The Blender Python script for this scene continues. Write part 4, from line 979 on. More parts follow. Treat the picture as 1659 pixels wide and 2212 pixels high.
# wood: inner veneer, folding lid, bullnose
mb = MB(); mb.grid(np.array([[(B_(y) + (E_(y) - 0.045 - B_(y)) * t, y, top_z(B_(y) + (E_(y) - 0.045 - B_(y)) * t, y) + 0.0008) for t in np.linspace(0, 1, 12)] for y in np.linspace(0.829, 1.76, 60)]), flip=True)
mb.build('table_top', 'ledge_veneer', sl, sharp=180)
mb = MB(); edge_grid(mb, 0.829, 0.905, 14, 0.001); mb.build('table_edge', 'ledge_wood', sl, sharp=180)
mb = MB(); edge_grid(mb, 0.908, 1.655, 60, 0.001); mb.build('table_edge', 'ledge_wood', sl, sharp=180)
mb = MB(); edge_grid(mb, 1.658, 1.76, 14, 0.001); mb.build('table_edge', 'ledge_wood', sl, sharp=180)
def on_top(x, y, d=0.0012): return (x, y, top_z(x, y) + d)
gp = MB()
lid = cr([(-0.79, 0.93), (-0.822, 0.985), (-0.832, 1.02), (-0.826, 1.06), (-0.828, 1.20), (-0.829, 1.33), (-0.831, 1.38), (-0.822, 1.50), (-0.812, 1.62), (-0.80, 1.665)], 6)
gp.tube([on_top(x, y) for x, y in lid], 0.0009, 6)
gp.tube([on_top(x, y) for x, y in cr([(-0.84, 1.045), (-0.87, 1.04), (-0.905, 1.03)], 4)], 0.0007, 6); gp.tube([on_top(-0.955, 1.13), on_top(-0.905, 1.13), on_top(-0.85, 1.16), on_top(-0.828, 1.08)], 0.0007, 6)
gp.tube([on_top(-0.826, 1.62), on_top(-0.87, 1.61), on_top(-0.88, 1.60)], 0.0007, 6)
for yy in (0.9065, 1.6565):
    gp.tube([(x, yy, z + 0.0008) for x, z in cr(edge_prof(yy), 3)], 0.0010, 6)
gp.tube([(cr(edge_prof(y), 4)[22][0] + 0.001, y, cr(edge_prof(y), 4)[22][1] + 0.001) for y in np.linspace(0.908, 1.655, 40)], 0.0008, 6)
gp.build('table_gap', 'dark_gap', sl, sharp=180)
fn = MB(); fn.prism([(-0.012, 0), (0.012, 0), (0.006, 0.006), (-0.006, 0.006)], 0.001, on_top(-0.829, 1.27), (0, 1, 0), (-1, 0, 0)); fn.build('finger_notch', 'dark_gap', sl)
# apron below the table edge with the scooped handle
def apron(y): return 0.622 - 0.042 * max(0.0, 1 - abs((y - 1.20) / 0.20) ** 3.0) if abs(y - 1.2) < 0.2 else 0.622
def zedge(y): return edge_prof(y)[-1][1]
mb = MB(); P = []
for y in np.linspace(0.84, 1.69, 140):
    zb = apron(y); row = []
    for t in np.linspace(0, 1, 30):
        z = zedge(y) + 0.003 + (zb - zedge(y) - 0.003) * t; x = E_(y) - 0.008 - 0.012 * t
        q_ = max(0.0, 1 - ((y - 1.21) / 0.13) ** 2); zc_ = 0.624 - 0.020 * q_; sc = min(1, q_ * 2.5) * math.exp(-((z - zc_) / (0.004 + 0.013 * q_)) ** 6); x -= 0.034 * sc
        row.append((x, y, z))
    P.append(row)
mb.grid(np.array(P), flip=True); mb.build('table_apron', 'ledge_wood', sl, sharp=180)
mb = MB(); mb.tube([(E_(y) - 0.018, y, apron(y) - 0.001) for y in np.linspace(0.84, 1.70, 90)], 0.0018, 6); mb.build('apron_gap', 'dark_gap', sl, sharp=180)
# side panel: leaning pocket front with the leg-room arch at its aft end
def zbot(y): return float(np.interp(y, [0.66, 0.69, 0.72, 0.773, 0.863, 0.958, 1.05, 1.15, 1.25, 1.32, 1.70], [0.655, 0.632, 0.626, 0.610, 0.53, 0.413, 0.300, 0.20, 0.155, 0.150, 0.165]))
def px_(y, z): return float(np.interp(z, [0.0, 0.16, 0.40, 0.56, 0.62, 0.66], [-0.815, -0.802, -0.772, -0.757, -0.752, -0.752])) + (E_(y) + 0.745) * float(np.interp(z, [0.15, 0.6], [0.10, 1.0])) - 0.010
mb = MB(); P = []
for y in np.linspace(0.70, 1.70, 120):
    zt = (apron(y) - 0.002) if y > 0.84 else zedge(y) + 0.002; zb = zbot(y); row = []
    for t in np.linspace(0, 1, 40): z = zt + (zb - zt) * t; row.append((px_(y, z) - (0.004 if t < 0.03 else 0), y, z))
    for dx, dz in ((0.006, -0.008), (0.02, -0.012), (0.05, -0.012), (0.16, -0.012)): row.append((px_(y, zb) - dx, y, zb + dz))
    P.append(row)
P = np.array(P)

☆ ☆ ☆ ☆

Copy every line verbatim.

# [Result]
The Blender Python script for this scene continues. Write part 4, from line 979 on. More parts follow. Treat the picture as 1659 pixels wide and 2212 pixels high.
# wood: inner veneer, folding lid, bullnose
mb = MB(); mb.grid(np.array([[(B_(y) + (E_(y) - 0.045 - B_(y)) * t, y, top_z(B_(y) + (E_(y) - 0.045 - B_(y)) * t, y) + 0.0008) for t in np.linspace(0, 1, 12)] for y in np.linspace(0.829, 1.76, 60)]), flip=True)
mb.build('table_top', 'ledge_veneer', sl, sharp=180)
mb = MB(); edge_grid(mb, 0.829, 0.905, 14, 0.001); mb.build('table_edge', 'ledge_wood', sl, sharp=180)
mb = MB(); edge_grid(mb, 0.908, 1.655, 60, 0.001); mb.build('table_edge', 'ledge_wood', sl, sharp=180)
mb = MB(); edge_grid(mb, 1.658, 1.76, 14, 0.001); mb.build('table_edge', 'ledge_wood', sl, sharp=180)
def on_top(x, y, d=0.0012): return (x, y, top_z(x, y) + d)
gp = MB()
lid = cr([(-0.79, 0.93), (-0.822, 0.985), (-0.832, 1.02), (-0.826, 1.06), (-0.828, 1.20), (-0.829, 1.33), (-0.831, 1.38), (-0.822, 1.50), (-0.812, 1.62), (-0.80, 1.665)], 6)
gp.tube([on_top(x, y) for x, y in lid], 0.0009, 6)
gp.tube([on_top(x, y) for x, y in cr([(-0.84, 1.045), (-0.87, 1.04), (-0.905, 1.03)], 4)], 0.0007, 6); gp.tube([on_top(-0.955, 1.13), on_top(-0.905, 1.13), on_top(-0.85, 1.16), on_top(-0.828, 1.08)], 0.0007, 6)
gp.tube([on_top(-0.826, 1.62), on_top(-0.87, 1.61), on_top(-0.88, 1.60)], 0.0007, 6)
for yy in (0.9065, 1.6565):
    gp.tube([(x, yy, z + 0.0008) for x, z in cr(edge_prof(yy), 3)], 0.0010, 6)
gp.tube([(cr(edge_prof(y), 4)[22][0] + 0.001, y, cr(edge_prof(y), 4)[22][1] + 0.001) for y in np.linspace(0.908, 1.655, 40)], 0.0008, 6)
gp.build('table_gap', 'dark_gap', sl, sharp=180)
fn = MB(); fn.prism([(-0.012, 0), (0.012, 0), (0.006, 0.006), (-0.006, 0.006)], 0.001, on_top(-0.829, 1.27), (0, 1, 0), (-1, 0, 0)); fn.build('finger_notch', 'dark_gap', sl)
# apron below the table edge with the scooped handle
def apron(y): return 0.622 - 0.042 * max(0.0, 1 - abs((y - 1.20) / 0.20) ** 3.0) if abs(y - 1.2) < 0.2 else 0.622
def zedge(y): return edge_prof(y)[-1][1]
mb = MB(); P = []
for y in np.linspace(0.84, 1.69, 140):
    zb = apron(y); row = []
    for t in np.linspace(0, 1, 30):
        z = zedge(y) + 0.003 + (zb - zedge(y) - 0.003) * t; x = E_(y) - 0.008 - 0.012 * t
        q_ = max(0.0, 1 - ((y - 1.21) / 0.13) ** 2); zc_ = 0.624 - 0.020 * q_; sc = min(1, q_ * 2.5) * math.exp(-((z - zc_) / (0.004 + 0.013 * q_)) ** 6); x -= 0.034 * sc
        row.append((x, y, z))
    P.append(row)
mb.grid(np.array(P), flip=True); mb.build('table_apron', 'ledge_wood', sl, sharp=180)
mb = MB(); mb.tube([(E_(y) - 0.018, y, apron(y) - 0.001) for y in np.linspace(0.84, 1.70, 90)], 0.0018, 6); mb.build('apron_gap', 'dark_gap', sl, sharp=180)
# side panel: leaning pocket front with the leg-room arch at its aft end
def zbot(y): return float(np.interp(y, [0.66, 0.69, 0.72, 0.773, 0.863, 0.958, 1.05, 1.15, 1.25, 1.32, 1.70], [0.655, 0.632, 0.626, 0.610, 0.53, 0.413, 0.300, 0.20, 0.155, 0.150, 0.165]))
def px_(y, z): return float(np.interp(z, [0.0, 0.16, 0.40, 0.56, 0.62, 0.66], [-0.815, -0.802, -0.772, -0.757, -0.752, -0.752])) + (E_(y) + 0.745) * float(np.interp(z, [0.15, 0.6], [0.10, 1.0])) - 0.010
mb = MB(); P = []
for y in np.linspace(0.70, 1.70, 120):
    zt = (apron(y) - 0.002) if y > 0.84 else zedge(y) + 0.002; zb = zbot(y); row = []
    for t in np.linspace(0, 1, 40): z = zt + (zb - zt) * t; row.append((px_(y, z) - (0.004 if t < 0.03 else 0), y, z))
    for dx, dz in ((0.006, -0.008), (0.02, -0.012), (0.05, -0.012), (0.16, -0.012)): row.append((px_(y, zb) - dx, y, zb + dz))
    P.append(row)
P = np.array(P)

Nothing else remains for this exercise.